One way to evaluate Runs Created formulas is to see what kind of inherent linear weights they use. We know, based on empirical study, very good values for the linear weight of each offensive event. Using calculus, we can find precisely, for the statistics of any entity, the linear weights that any RC formula is using in that case. I'll skip the calculus, but for those who are interested, it involves partial derivatives.
LW = (C(Ab + Ba) - ABc)/C^2
Where A, B, and C are the total calculated A, B, and C factors for the entity in question, and a, b, and c are the coefficients for the event in question(single, walk, out, etc.) in the RC formula being used. This can be written as:
LW = (B/C)*a + (A/C)*b - (A/C)*(B/C)*c
= MTBA(a) + MOBA(b) - MOBA*MTBA*c
Take a team with a .350 MOBA and a .425 MTBA. For the basic RC formula, the coefficients for a single in the formula are a = 1, b = 1, c = 1, so the linear weight of a single is .425*1 + .350*1 - .425*.350*1 = .626 runs. Or a batting out, which is a = 0, b = 0, c = 1 is worth -.425*.350*1 = -.149 runs.
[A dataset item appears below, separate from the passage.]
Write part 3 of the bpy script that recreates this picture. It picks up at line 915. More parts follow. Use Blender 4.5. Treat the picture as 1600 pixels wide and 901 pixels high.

Let's use this approach with a fairly typical league(the 1990 NL) to generate the Linear Weight values given by three different RC constructs: basic, TECH-1, and the 2004 update.
Single: .558, .564, .598
Double: .879, .855, .763
Triple: 1.199, 1.146, 1.150
Home Run: 1.520, 1.437, 1.356
Walk/Hit Batter: .238, .348, .355
Intentional Walk: N/A, .273, .271
Steal: N/A, .151, .143
Caught Stealing: N/A, -.384, -.382
Sacrifice Hit: N/A, .039, .032
Sacrifice Fly: N/A, .039, .032
Double Play: N/A, -.384, -.382
Batting Out(AB-H): -.112, -.112, N/A
In Play Out(AB-H-K): N/A, N/A, -.111
Strikeout: N/A, N/A, -.123

Comparing these values to empirical LW formulas and other good linear formulas like ERP, we see, starting with the Basic version, that all of the hits are overemphasized while walks are severely underemphasized. The TECH-1 version brings the values of all hit types in line(EXCEPT singles), and fixes the walk problems. The values generated by TECH-1, with the glaring exception of the single, really aren't that bad. However, the 2004 version grossly understates the impact of extra base hits. I don't doubt James claim that it gives a lower RMSE for normal major league teams then the previous versions, but theoretically, it is a step backwards in my opinion.

You can use these linear values as a traditional linear weight equation if you want, but they are at odds in many cases with empirical weights and those generated through a similar process by BsR. One good thing is that Theoretical Team RC is equal to 1/9 times traditional RC plus 8/9 of linear RC. Traditional RC is the classic A*B/C construct, whereas the linear RC must be appropriate for the reference team used in the TT formula.